Он занят также «разрешением еврейского вопроса в Берлине. Там еще так много работы». Но особенно много забот доставляют ему «бомбодачники» – это те, кто бежал за город от бомбардировок. Геббельс натравливает на них полицию и гестапо. «Этот паразитический сброд отравляет нам настроение. Жаль, что для этих бездельничающих баб не введена еще трудовая повинность». А тут еще и выставка искусств должна открыться в Мюнхене под его руководством. «Фюрер поручает мне выступить вместо него с речью… В эти времена задача не из приятных».
Война не принесла ожидаемой разрядки, не разрешила жгучих вопросов. В Германии плохо с продовольствием, на Балканах «царит настоящий голод. В особенности в Греции. В Италии высказывают большое недовольство. Муссолини действует недостаточно энергично. В Румынии симпатии к нам заметно уменьшились. Заботы, куда ни глянешь». «Во Франции и Бельгии царит почти что голод. Поэтому настроение там соответственное».
Но никакие заботы, никакие войны, никакие невзгоды немецкого народа не мешают его личному устройству и обогащению. Помимо отстроенного только что «замка» в Шваненвердере, где Геббельс теперь частенько обитает, комплекса домов в Ланке, куда он также выезжает, в дни войны обустраиваются его загородные владения: «строится новый норвежский домик. Он будет стоять в весьма идиллическом месте». «Осмотрел наш новый бревенчатый дом, который очень красив. Он расположен в лесу и приспособлен для мирного периода, который, конечно, придет».
Для этого нужно лишь малость – одолеть русских.
А пока что «прилежно строится» еще и большое сооружение – личное убежище Геббельса на Герингштрассе, где он проживает с семьей.
8 июля 1941. Вчера: на фронте все обстоит хорошо. Значительные успехи. На юге очень тяжелые бои. Дороги почти непроходимы. Взяты Черновицы. Операция развивается. У противника нет больше никакого оперативного управления. Военнопленные показывают, что не капитулируют лишь из страха перед расстрелом. Настроение у нас на фронте очень хорошее… На Центральном фронте все по-прежнему превосходно. В Финляндии очень тяжело. Финны непригодны для наступления. Петсамо со своим никелем в полной безопасности. На Востоке никаких воздушных налетов. Это доказывает, что военно-воздушные силы красных уже не обладают больше никакой ударной силой. Наш подвоз осуществляется беспрепятственно. В западной Германии опять сильные налеты. Красные делают пугалом немецких парашютистов. Мы поддерживаем это, распространяем сами такие сведения и добиваемся тем самым значительной паники. В Москве, согласно безупречной информации, дела выглядят в мрачном свете. Мы не успокоимся, пока не добьемся падения красных бонз. Это нам удалось в 1933, удастся также на этот раз… Наша пропаганда листовками против Советов усиливается. Капитуляция! – таков лозунг… В США настроение все еще очень разное. В нашей победе над Россией никто больше не сомневается. Большевистская оперативная сводка дается в партийной фразеологии. Смоленск два раза подвергся бомбардировке. Все ближе к Москве… Сегодня я вылетаю к фюреру в Ставку.

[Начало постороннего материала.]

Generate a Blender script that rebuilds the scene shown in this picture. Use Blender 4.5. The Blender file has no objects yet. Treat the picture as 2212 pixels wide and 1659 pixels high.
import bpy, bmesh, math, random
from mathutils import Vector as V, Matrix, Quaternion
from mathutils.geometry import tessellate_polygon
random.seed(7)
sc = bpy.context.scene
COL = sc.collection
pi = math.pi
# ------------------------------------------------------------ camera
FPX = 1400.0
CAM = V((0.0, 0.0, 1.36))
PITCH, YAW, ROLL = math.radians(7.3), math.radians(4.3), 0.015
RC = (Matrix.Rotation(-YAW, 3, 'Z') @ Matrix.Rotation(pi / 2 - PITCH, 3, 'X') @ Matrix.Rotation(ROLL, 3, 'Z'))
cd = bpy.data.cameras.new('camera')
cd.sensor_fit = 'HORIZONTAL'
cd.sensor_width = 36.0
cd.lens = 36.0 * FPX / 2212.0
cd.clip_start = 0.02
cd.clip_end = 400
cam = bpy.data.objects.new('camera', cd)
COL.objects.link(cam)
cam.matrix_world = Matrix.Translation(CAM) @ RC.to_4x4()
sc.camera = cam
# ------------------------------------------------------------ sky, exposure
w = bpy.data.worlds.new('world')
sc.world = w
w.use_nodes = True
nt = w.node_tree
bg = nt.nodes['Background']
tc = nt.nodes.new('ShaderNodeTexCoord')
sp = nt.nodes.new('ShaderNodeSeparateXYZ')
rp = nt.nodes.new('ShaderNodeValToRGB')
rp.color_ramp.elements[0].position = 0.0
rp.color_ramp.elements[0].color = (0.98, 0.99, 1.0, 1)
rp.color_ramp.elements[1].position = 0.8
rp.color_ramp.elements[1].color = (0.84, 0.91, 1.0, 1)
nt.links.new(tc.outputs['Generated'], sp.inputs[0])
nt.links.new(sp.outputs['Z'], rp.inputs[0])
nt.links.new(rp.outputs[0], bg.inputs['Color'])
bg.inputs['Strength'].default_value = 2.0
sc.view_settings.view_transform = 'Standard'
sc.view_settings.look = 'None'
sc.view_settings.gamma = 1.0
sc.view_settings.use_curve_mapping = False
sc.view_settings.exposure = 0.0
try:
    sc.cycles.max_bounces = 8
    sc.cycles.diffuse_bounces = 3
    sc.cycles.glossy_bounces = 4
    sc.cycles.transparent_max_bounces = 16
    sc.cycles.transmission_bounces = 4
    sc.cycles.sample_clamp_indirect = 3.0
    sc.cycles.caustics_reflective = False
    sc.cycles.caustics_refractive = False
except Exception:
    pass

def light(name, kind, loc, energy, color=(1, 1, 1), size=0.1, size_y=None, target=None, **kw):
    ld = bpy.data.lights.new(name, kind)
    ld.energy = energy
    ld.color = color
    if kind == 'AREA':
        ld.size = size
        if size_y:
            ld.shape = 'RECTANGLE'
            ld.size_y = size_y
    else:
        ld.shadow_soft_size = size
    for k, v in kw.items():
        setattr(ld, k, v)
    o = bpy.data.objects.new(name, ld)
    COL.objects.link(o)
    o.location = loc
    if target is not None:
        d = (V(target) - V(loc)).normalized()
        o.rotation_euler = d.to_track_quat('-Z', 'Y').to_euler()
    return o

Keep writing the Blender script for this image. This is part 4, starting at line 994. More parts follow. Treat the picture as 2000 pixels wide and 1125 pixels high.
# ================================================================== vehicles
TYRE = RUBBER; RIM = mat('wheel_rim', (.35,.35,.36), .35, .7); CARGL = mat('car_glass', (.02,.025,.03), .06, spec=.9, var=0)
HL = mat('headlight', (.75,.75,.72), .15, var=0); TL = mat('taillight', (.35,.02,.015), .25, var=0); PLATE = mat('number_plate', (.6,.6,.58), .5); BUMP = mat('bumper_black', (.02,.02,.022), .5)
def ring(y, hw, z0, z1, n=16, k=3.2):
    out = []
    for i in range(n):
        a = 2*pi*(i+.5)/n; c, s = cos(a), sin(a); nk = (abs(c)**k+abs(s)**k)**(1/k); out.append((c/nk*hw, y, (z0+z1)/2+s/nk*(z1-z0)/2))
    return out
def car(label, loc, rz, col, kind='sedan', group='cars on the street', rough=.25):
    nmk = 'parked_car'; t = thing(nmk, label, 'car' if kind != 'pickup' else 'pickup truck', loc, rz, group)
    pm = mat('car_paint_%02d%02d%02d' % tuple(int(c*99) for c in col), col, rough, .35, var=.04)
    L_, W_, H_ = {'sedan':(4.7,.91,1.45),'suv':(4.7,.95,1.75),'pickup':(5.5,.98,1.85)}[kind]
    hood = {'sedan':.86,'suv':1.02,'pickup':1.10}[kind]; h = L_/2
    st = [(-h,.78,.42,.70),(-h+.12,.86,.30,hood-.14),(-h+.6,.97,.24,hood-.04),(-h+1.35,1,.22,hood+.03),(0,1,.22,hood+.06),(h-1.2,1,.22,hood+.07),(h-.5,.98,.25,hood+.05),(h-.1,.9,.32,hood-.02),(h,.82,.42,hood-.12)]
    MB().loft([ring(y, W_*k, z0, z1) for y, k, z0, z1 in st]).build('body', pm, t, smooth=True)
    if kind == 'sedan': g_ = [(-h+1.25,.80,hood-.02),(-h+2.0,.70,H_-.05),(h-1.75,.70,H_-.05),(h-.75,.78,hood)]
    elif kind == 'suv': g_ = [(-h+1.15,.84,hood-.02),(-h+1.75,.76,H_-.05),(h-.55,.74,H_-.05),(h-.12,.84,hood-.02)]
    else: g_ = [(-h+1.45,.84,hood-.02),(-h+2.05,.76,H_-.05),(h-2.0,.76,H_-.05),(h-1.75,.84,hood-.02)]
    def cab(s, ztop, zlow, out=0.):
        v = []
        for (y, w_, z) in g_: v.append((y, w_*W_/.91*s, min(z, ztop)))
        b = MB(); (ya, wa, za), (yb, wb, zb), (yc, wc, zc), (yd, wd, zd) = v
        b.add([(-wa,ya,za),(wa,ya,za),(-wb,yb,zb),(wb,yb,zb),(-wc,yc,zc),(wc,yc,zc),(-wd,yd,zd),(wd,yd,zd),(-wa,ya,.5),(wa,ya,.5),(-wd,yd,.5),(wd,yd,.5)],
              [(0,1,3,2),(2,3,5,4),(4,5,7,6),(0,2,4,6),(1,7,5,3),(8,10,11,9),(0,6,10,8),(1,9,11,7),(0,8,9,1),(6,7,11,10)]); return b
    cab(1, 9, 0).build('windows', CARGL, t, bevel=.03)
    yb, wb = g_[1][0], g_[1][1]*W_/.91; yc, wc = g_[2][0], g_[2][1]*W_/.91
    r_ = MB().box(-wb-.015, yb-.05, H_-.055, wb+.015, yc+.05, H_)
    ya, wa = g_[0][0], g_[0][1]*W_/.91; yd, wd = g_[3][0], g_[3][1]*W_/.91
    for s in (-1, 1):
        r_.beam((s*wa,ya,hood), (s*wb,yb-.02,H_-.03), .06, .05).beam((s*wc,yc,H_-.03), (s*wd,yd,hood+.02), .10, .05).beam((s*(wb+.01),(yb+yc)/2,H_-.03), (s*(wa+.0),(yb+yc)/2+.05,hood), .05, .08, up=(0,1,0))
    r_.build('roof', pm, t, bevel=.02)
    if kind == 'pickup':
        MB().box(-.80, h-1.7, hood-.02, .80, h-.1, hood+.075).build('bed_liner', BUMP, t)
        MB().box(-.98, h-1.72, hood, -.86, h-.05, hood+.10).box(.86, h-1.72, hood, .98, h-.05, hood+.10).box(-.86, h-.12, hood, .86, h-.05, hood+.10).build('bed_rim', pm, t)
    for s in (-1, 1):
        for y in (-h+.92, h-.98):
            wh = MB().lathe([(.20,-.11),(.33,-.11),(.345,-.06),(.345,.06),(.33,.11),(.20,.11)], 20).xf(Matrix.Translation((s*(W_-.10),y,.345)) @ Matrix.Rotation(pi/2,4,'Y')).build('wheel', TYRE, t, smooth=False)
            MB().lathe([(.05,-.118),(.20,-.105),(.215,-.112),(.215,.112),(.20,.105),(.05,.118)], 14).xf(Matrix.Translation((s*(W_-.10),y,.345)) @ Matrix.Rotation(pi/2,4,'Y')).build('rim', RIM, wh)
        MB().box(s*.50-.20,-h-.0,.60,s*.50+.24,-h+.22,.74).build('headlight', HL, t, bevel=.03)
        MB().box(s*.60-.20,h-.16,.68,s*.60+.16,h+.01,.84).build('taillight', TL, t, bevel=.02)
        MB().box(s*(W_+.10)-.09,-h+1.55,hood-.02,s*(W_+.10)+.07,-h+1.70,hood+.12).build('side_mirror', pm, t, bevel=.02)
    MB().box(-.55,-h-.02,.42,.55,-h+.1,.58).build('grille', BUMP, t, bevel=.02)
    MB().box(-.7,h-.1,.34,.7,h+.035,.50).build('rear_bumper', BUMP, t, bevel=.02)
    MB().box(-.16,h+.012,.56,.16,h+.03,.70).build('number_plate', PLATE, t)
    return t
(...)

Так заканчивается последняя запись рукописного дневника Геббельса.
«КАПИТУЛЯЦИЯ! – ТАКОВ ЛОЗУНГ»
С этим лозунгом, прозвучавшим в дневнике Геббельса, немецкие войска подступали к Москве, уверенные в своей скорой победе.
8 июля 1941 года, как уже сказано, датирована последняя запись в найденных нами тетрадях Геббельса. Этой записью заканчивается 4-томное собрание рукописных дневников Геббельса, в котором эти «наши» тетради составляют больше половины объема. С того дня Геббельс записей собственноручно не делал. И понятнее становится, почему именно рукописные тетради, как наиболее ценные, он взял с собой в бункер и держал при себе до конца.

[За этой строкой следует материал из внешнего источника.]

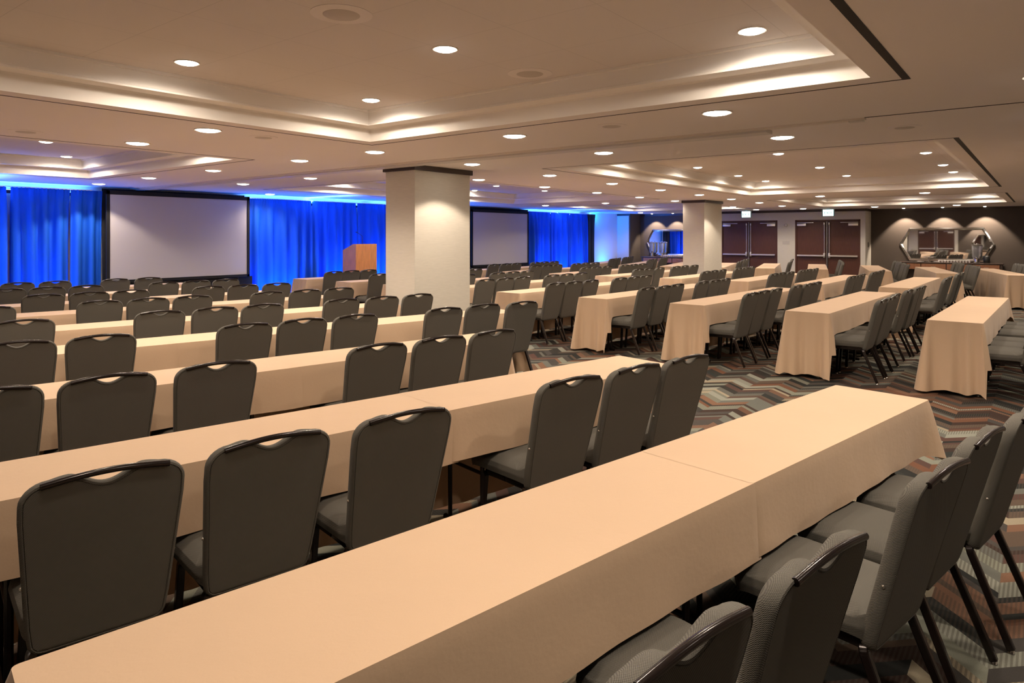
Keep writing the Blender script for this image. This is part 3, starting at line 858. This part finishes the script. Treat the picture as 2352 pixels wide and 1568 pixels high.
def downlight(x, y, z, kind, label, energy, size, grp):
    t = thing('downlight', label, 'ceiling light', (x, y, z), 0, grp)
    part('trim_ring', DM[kind][0], t); part('lens', DM[kind][1], t)
    if (x, y) in HARD: size, hb = 118, .25
    else: hb = 1. if kind == 'f' else .5
    lamp('bulb', (0, 0, -.034), energy, size, hb, parent=t, rad=.045)
HARD = {(-5.83, 6.62), (-6.2, 16.85), (-13.25, 5.03)}
E_F, E_U = 58., 34.
FL = [(0, y) for y in (1.1, 3.07, 5., 6.62, 8.55, 10.6, 12.6, 14.7, 16.85, 19.2, 21.6, 24.2)] + [(1.95, y) for y in (3.07, 6.62, 10.6, 14.7, 19.2)]
FL += [(x, y) for y in (5.0, 6.62) for x in (-1.95, -3.88, -5.83, -7.22, -9.27, -11.25)]
FL += [(-13.25, 5.03), (-13.49, 8.58), (-5.78, 3.07), (-7.15, 3.07), (-5.8, 1.1), (-7.15, 1.1), (-13.2, 3.0)]
FL += [(-5.97, 8.57), (-6.03, 10.58), (-6.09, 12.63), (-6.13, 14.67), (-7.34, 8.5), (-7.45, 10.53), (-7.55, 12.6), (-7.62, 14.68)]
FL += [(-2.04, 16.95), (-4.13, 16.9), (-6.2, 16.85), (-7.69, 16.8), (-9.76, 16.75), (-11.93, 16.9), (-6.26, 19.15), (-6.37, 21.6), (-7.75, 19.1), (-7.83, 21.4)]
FL += [(-2.1, 24.3), (-4.27, 24.1), (-6.48, 24.3), (-7.99, 24.1), (-10.3, 24.2), (-12.68, 24.5)]
UL = [(-4.67, 2.33), (-4.68, 3.97), (-3.03, 3.18), (-3.03, 1.3), (-1.35, 4.0), (-1.35, 2.3), (-4.67, .6), (-1.35, .6),
      (-9.99, 3.18), (-11.6, 3.96), (-8.35, 3.96), (-8.35, 2.3), (-11.6, 2.3),
      (-3.06, 8.5), (-3.06, 10.2), (-3.1, 12.67), (-3.11, 14.74), (-4.78, 9.3), (-4.78, 11.37), (-4.8, 13.42), (-1.36, 9.3), (-1.357, 11.38), (-1.36, 13.5), (-1.36, 15.1), (-4.8, 15.1),
      (-10.3, 8.6), (-10.3, 10.5), (-10.32, 12.59), (-10.43, 14.74), (-8.4, 9.3), (-8.4, 11.4), (-8.4, 13.5), (-11.8, 9.3), (-11.8, 11.4), (-11.8, 13.5),
      (-1.36, 19.1), (-1.36, 22.6), (-3.1, 20.5), (-4.9, 19.1), (-4.9, 22.5), (-3.1, 22.5), (-8.5, 19.1), (-8.5, 22.5), (-10.3, 20.6), (-11.7, 19.1), (-11.7, 22.4)]
HID_F = {(-7.22, 6.62), (-5.8, 1.1), (-7.15, 1.1), (-13.2, 3.0), (-11.93, 16.9), (-6.26, 19.15), (-7.75, 19.1), (-6.48, 24.3), (-7.99, 24.1), (-10.3, 24.2)}
SEE_U = {(-4.67, 2.33), (-4.68, 3.97), (-3.03, 3.18), (-1.35, 4.0), (-9.99, 3.18), (-11.6, 3.96), (-3.06, 10.2), (-3.1, 12.67), (-3.11, 14.74),
         (-4.78, 11.37), (-4.8, 13.42), (-1.357, 11.38), (-1.36, 13.5), (-1.36, 15.1), (-4.8, 15.1), (-10.32, 12.59), (-10.43, 14.74), (-8.4, 13.5)}
def label_lights(L, what, seen):
    rows = {}; out = {}
    for p in L:
        if seen(p): rows.setdefault(round(p[1]/1.0), []).append(p)
    ks = sorted(rows)
    for ri, k in enumerate(ks):
        for ci, p in enumerate(sorted(rows[k])):
            out[p] = f'{what}, {ORD[min(ci,15)]} from the left, {ORD[min(ri,15)]} line from the camera'
    n = 0
    for p in L:
        if p not in out:
            out[p] = f'{what}, out of view of the camera'
    return out
lf = label_lights(FL, 'round downlight in the flat ceiling', lambda p: p[0] < -.5 and p not in HID_F)
lu = label_lights(UL, 'round downlight up in a ceiling recess', lambda p: p in SEE_U)
for p in FL: downlight(p[0], p[1], ZC, 'f', lf[p], E_F, 146, 'downlights in the flat ceiling' if 'out of' not in lf[p] else 'flat ceiling downlights out of view')
for p in UL: downlight(p[0], p[1], ZU, 'u', lu[p], E_U, 174, 'downlights in the ceiling recesses' if 'out of' not in lu[p] else 'recess downlights out of view')
# wall-washer spots over the mirrors
SM = downlight_meshes(.042)
SM[1].materials.clear(); SM[1].materials.append(M['spotlens'])
SP = [(-3.72, YA-.42), (-2.62, YA-.42), (-1.5, YA-.42), (-12.87, YA-.42), (-11.94, YA-.42), (-11.0, YA-.42), (-3.5, YN+.42), (-1.6, YN+.42)]
for i, (x, y) in enumerate(SP):
    lab = (f'tiny bright spotlight over the right mirror, {ORD[i]} of three' if i < 3 else f'tiny bright spotlight over the left mirror, {ORD[i-3]} of three') if i < 6 else f'tiny spotlight over the near wall mirror, {ORD[i-6]} of two'
    t = thing('wall_spotlight', lab, 'spotlight', (x, y, ZC), 0, 'spotlights over the mirrors')
    part('trim_ring', SM[0], t); part('lens', SM[1], t)
    lamp('bulb', (0, 0, -.034), 130, 84, .35, col=(1., .80, .62), rad=.02, parent=t, aim=(0, .42 if y > 0 else -.55, -1.6))
# ceiling speakers
def speaker(x, y, z, r, label):
    t = thing('ceiling_speaker', label, 'ceiling speaker', (x, y, z), 0, 'round ceiling speakers')
    b = bmesh.new(); add_lathe(b, [(r, 0), (r, -.003), (r*.62, -.006)], n=28); obj('rim', b, M['ceiling'], t)
    b = bmesh.new(); add_lathe(b, [(r*.6, -.0062), (r*.58, -.008)], n=28); obj('grille', b, M['grille'], t)
for x, y, z, r, lab in [(-3.0, 2.34, ZU, .165, 'round speaker in the nearest ceiling recess, closer to the camera'), (-3.0, 4.05, ZU, .165, 'round speaker in the nearest ceiling recess, by its far edge'),
                        (-5.8, 3.62, ZC, .13, 'flush round speaker left of the nearest right recess'), (-2.89, 5.06, ZC, .13, 'flush round speaker between two downlights beyond the nearest recess'),
                        (-.95, 6.66, ZC, .13, 'flush round speaker beyond the track at right'), (-7.15, 2.12, ZC, .13, 'flush round speaker at the left edge of the photo'),
                        (-4.0, 6.3, ZC, .10, 'faint flush round speaker just beyond the track'), (-7.0, 13.7, ZC, .12, 'darker round vent in the ceiling in front of the far pillar')]:
    speaker(x, y, z, r, lab)

# blue stage wash: floor bars grazing the drapes, and strips on top of the drapes
BL = (.004, .15, 1.)
def led_bar(x, y, z, ln, energy, aim, label, flip=False):
    t = thing('led_bar', label, 'stage light', (x, y, z), 0, 'blue led bars along the drapes')

    obj('body', box(-.035, .035, -ln/2, ln/2, 0, .06, .004), M['blackmetal'], t, smooth=False)
    obj('lit_face', box(-.025, .025, -ln/2+.02, ln/2-.02, .0601, .063), M['led'], t, smooth=False)
    L = bpy.data.lights.new('led_output', 'AREA'); L.shape = 'RECTANGLE'; L.size = .05; L.size_y = ln-.04; L.energy = energy*.4; L.color = BL if z < 1 or flip else (.10, .28, 1.)
    try: L.spread = R(120 if z < 1 else 170)
    except Exception: pass
    o = bpy.data.objects.new('led_output', L); C.objects.link(o); o.parent = t; o.location = (0, 0, .07)
    d = Vector(aim); o.rotation_euler = d.to_track_quat('-Z', 'Y').to_euler()
for i, (y, ln, e) in enumerate([(2.2, .5, 26), (3.35, .4, 26), (4.35, .4, 30), (8.75, .4, 36), (9.25, .3, 36), (10.6, .4, 40), (11.9, .4, 42), (13.5, .4, 42), (14.7, .4, 42), (19.3, .4, 44), (20.6, .4, 44), (21.8, .4, 40)]):
    led_bar(-13.70, y, 0 if not 9.4 < y < 12.8 else .26, ln, e, (-.22, 0, 1), f'blue led bar on the floor below the drapes, {ORD[i]} from the left')
led_bar(-14.08, 23.06, 2.36, .22, 280, (-.05, 1, -.45), 'short blue led bar behind the top of the narrow black drape', flip=True)
led_bar(-13.92, 24.1, 0, 1.2, 110, (-.3, 0, 1), 'blue led bar on the floor below the bare wall')
for i, (y0, y1, e) in enumerate([(1.5, 5.2, 34), (8.3, 11.8, 36), (11.9, 15.5, 36), (18.8, 22.4, 38)]):
    led_bar(-14.09, (y0+y1)/2, 2.37, y1-y0, e*1.3, (.1, 0, 1), f'thin blue led strip on top of the drapes, {["left run","middle run left half","middle run right half","far run","above the left screen","above the far screen"][i]}')

# ------------------------------------------------------------------ world, camera, output look
w = bpy.data.worlds.new('world'); SC.world = w; w.use_nodes = True
w.node_tree.nodes['Background'].inputs[0].default_value = (0, 0, 0, 1); w.node_tree.nodes['Background'].inputs[1].default_value = 0
cam = bpy.data.cameras.new('camera'); co = bpy.data.objects.new('camera', cam); C.objects.link(co)
co.location = (0, 0, HB); co.rotation_euler = (PI/2, 0, YAW)
cam.sensor_width = 36.; cam.lens = 24.0; cam.shift_y = (542-784)/2352.; cam.clip_start = .05; cam.clip_end = 100
SC.camera = co
SC.view_settings.view_transform = 'Standard'; SC.view_settings.look = 'None'; SC.view_settings.gamma = 1.; SC.view_settings.exposure = .80; SC.view_settings.use_curve_mapping = False
cy = SC.cycles
cy.max_bounces = 8; cy.diffuse_bounces = 6; cy.glossy_bounces = 4; cy.transmission_bounces = 4; cy.caustics_reflective = False; cy.caustics_refractive = False
cy.sample_clamp_indirect = 4.; cy.use_denoising = True; cy.use_adaptive_sampling = True; cy.adaptive_threshold = .05
try: cy.denoiser = 'OPENIMAGEDENOISE'
except Exception: pass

Можно было бы поставить на этом точку.
Но выясняется спустя многие годы: Геббельс, начиная с 9 июля 1941 года, принялся ежедневно диктовать свой дневник двум стенографам, нанятым для этого в министерство.
Расшифрованные машинописные страницы в немалом объеме были обнаружены советской разведкой в подземелье имперской канцелярии в металлических ящиках. К тому времени я уже демобилизовалась и об этом не знала.

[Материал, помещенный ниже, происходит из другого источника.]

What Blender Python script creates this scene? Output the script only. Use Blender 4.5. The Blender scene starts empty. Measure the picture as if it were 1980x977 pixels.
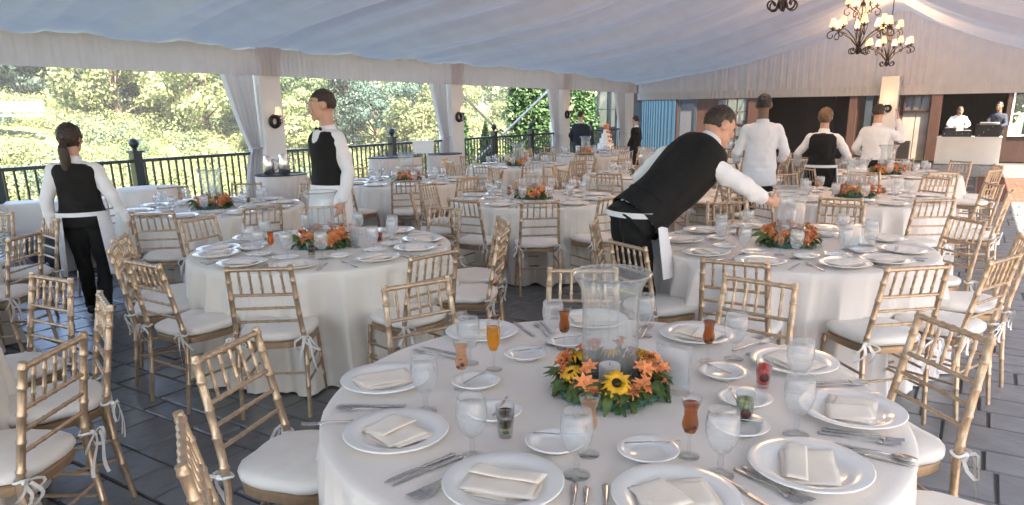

Вероятно, какое-то время советские военные власти были довольно беспечны в отношении бумаг, остававшихся в этом подземелье. Так, некто Эльза Голдшвамм, одна из тех, кого направили на уборку в бункере, взяла из открытого будто бы ящика связку бумаг в 500 машинописных страниц дневника Геббельса. Сохранила их и спустя годы, в 1961-м, вручила Мюнхенскому институту современной истории.